The deep moss and lichen there swallowed our feet up to the ankle and made walking a weird experience. We made supper there and enjoyed the location so much we camped for the night right on the Arctic Circle. It was daylight till nearly midnight, and then the birds began singing again at sun-up around 2 a.m. If you require darkness to sleep, plan for good blackout curtains or a sleep mask.
We turned our rig around on the Arctic Circle and headed south past Dawson City and Whitehorse for more sights in the southwest corner of the Yukon, including the signpost forest at Watson Lake, the Carcross Desert, and Kluane National Park.

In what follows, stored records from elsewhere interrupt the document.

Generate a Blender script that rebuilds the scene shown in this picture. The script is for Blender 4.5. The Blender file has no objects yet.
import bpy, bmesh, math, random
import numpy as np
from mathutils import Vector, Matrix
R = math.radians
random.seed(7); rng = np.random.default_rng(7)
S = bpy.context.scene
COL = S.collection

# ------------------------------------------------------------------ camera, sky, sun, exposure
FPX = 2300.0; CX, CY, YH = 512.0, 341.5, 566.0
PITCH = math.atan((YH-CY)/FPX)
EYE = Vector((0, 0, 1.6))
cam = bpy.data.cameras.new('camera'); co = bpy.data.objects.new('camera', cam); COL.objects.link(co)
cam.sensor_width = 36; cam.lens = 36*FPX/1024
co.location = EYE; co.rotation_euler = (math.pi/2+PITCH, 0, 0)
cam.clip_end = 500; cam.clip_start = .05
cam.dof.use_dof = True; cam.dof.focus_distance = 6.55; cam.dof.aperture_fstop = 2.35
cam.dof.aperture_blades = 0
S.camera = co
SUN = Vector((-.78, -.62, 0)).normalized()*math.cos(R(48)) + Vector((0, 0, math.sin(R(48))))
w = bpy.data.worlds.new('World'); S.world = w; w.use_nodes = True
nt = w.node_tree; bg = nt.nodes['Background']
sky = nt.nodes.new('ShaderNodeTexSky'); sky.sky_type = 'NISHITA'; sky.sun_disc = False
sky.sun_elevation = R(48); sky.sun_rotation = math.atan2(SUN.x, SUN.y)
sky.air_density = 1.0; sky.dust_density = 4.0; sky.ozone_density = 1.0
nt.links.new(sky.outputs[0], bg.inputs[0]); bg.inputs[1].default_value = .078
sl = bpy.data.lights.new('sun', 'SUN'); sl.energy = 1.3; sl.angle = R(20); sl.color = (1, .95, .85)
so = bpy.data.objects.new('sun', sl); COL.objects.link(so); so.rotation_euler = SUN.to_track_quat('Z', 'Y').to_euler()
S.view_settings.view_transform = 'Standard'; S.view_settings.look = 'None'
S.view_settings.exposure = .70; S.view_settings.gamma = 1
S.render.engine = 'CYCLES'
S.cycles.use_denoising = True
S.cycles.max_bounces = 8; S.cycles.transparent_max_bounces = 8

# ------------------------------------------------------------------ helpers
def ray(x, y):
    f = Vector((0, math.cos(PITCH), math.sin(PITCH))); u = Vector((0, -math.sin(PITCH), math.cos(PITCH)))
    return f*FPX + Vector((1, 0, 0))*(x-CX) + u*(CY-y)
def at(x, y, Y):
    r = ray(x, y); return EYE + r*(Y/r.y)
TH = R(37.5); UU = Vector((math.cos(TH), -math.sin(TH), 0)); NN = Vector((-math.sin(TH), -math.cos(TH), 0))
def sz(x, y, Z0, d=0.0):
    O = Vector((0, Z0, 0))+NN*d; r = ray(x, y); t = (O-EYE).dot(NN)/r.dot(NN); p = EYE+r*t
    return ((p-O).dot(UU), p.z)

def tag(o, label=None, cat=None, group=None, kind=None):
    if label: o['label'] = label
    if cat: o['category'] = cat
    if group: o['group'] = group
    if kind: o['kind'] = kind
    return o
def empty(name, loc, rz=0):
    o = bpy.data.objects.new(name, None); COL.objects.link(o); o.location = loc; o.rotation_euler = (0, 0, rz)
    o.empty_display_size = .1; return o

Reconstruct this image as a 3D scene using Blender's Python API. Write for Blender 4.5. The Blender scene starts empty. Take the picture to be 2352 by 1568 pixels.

Sign Sign, Everywhere a Sign
In 1942, a homesick U.S. soldier working on the Alaska Highway was ordered to repair the direction sign at Watson Lake. While he was at it, he added a sign board with the mileage to his own hometown of Danville, Illinois. Since then, others have followed suit, adding more than 77,000 sign boards from their hometowns around the world. The town of Watson Lake maintains the signpost forest and adds new poles as needed. The signs attest to the draw of the Yukon that people come from so far to experience, and when reflecting on the distance travelled, become a little homesick.
World’s Biggest Sandbox
The Carcross Desert veers off course sharply from the “Big Land” theme of the Yukon because it is called the “world’s smallest desert.” You can walk the length and breadth of it in a few hours, which we did and enjoyed immensely. It covers only 1 square mile. It is not a true desert but certainly looks like one. It’s really a series of sand dunes created by runoff from an extinct glacial lake and supplemented by windblown sand from the beaches of nearby Bennet Lake. It may be the world’s smallest desert, but it is the world’s biggest sandbox full of fun for kids of all ages. Summer fun includes sandboarding, ATVing , hiking, jumping off cliffs into deep sand, and whatever else you can imagine. There will be a lot of sand in places where sand doesn’t belong.
Kluane National Park
The final attraction on our trek was Kluane National Park. Here, the Yukon gets back on track with the “Big Land” theme. Kluane is home to the world’s largest non-polar ice field and Canada’s tallest mountain peak; Mount Logan. The town of Haines Junction is the gateway to Kluane and the place to stock up on groceries and get information about the park and plan your activities. Haines Junction has several RV campgrounds from which you can make day trips into the park. We camped at Cottonwood Campground and had a lovely waterfront site on Kluane Lake. Grizzly bears had been seen there recently, but we saw none. This campground has full services including showers.
Sheep Creek Trail
From there, we day tripped to scenic drives and hiking trails, the best of which for us was the moderately difficult Sheep Creek Trail above the spectacular Slims River valley up to a viewpoint over Kluane Lake. There is a summer of hiking, paddling, fishing, or biking in Kluane without covering the same ground twice. Kluane is spectacular from every angle, with glacier-carved valleys, ice fields, colourful Alpine meadows, abundant wildlife, pristine glacial-fed waters, and 17 of Canada’s 20 tallest peaks. We ran out of time there way too soon. This is why the Yukon beckons and beckons.